Allert argues that the biblical meaning of inspiration taught in 2 Timothy 3:15-17 does not refer to the "divine origin" of Scripture but how the "sacred writings" function in conjunction with other sources of teaching and influence. He reasons that the Scriptures function alongside other sources that comprise a tradition of faithful witness. Allert embraces Luke Timothy Johnson's conclusion that those who use this passage "to argue for the origin of Scripture are captivated by 'theological concerns about the inspiration of Scripture that are driven by an anachronistic literalism'" (149). How can Allert be so confident in this conclusion? I would be inclined to think just the opposite-that the bifurcation of "origin" and "function" is more in the mind of the modern scholar than it is in the mind of the apostle.

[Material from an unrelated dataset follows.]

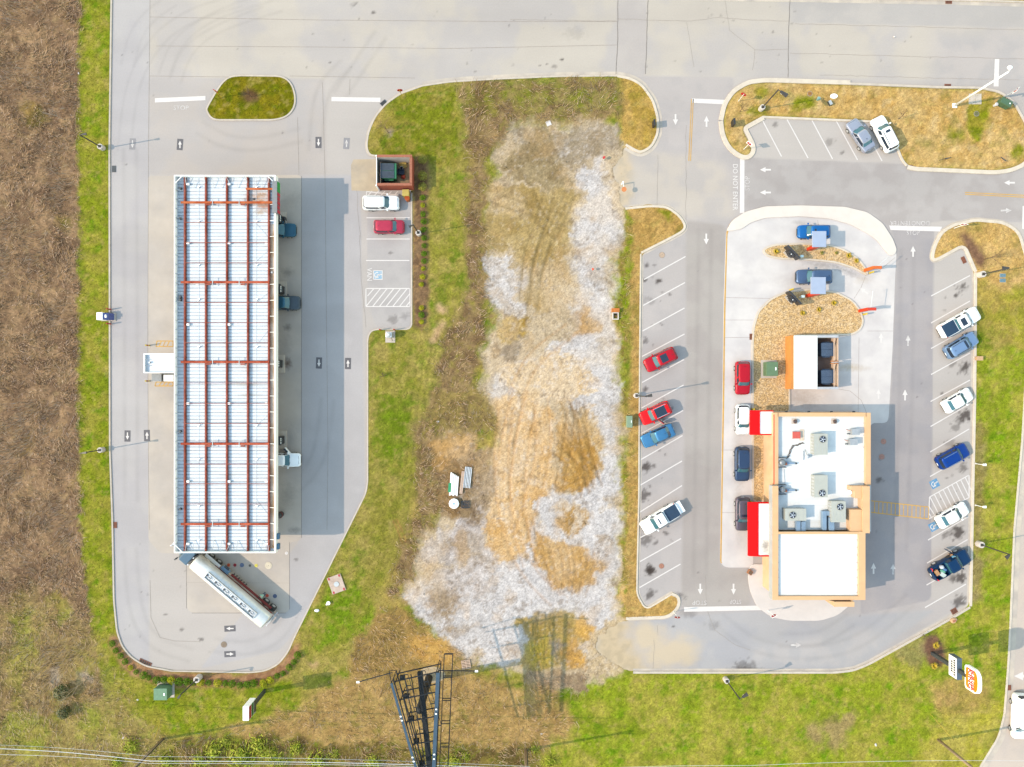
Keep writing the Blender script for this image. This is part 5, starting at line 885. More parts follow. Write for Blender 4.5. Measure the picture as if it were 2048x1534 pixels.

Are we to accept tradition as a paradigm of fluidity and debate or are we to embrace the solid conclusions of tradition? The early church blessed evangelicalism with a high view of Scripture, a deep understanding of the Trinity, a true comprehension of Christ, and solid doctrine of salvation. Evangelicals depend upon that dynamic heritage. If Tertullian, Augustine, and Irenaeus were to return to the contemporary church, where would they feel most at home? With those who affirm the plenary inspiration of Scripture or with those who believe that Matthew's magi were invented to get a point across?